Ich hatte das Gefühl, ein Bild von einem Sonnenaufgang über dem Ganges zu sehen, das über die Bühne des Auditoriums gelegt war. Ich hörte mir eine Kassettenaufnahme des Konzerts immer und immer wieder an. Es begann, mein musikalisches Gehirn zu verformen. Es schien, als gäbe es einen Weg, mehr zu sagen, indem man weniger spielt.
Tim Weinhold spielt auf einer Vase, die seine Frau gekauft hatte, um Blumen hineinzustellen. Da Tim aber Tim ist, hat er auf ihr gespielt, bevor sie überhaupt je Blumen gesehen hat.
Die Musiker, mit denen ich zusammenarbeite, sind Leute, denen ich vertraue und die ich nahezu ausschließlich durch Marc kennengelernt habe.
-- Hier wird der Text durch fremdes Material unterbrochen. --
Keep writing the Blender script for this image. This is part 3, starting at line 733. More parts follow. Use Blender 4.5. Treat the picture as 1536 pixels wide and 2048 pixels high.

Er ist der Musiker in der Stadt, der jeden kennt und der weiß, wer für das, woran ich arbeite, der Richtige sein wird.
Die Anthologie markiert für dich auch 40 Jahre Aufnahmen für ECM. Was steht auf deiner musikalischen Reise als nächstes an?
Im Moment arbeite ich an einem Projekt mit Marc und anderen. Es entwickelt sich zu einer großen, traurigen, seltsamen, planetenkollidierenden Musik. Marc drischt ziemlich hart auf sein Schlagzeug ein, und ich genieße das Feuergefecht zwischen Stratocaster und Marshall. Die zwölfsaitige Gitarre ist fröhlich und volltönend. Es klingt alles gut, und je besser es klingt, desto langsamer arbeiten wir.
Wenn dieses Projekt abgeschlossen ist, werde ich mein Studio von dem Gebäude, in dem ich es seit 36 Jahren habe, in mein Haus verlegen. Da meine Kinder nun außer Haus sind, kann ich ein paar Instrumente in das Kinderzimmer der Mädchen verfrachten und mich dort mit der zwölfsaitigen Gitarre und dem Klavier wohnlich einrichten. Ich werde Zeit damit verbringen, aus den Fenstern zu schauen. Wir leben am Rande eines kleinen Waldes. Zu unseren regelmäßigen Besuchern gehören Kojoten, Truthähne, Rehe, Opossums, Waschbären und viele Vögel.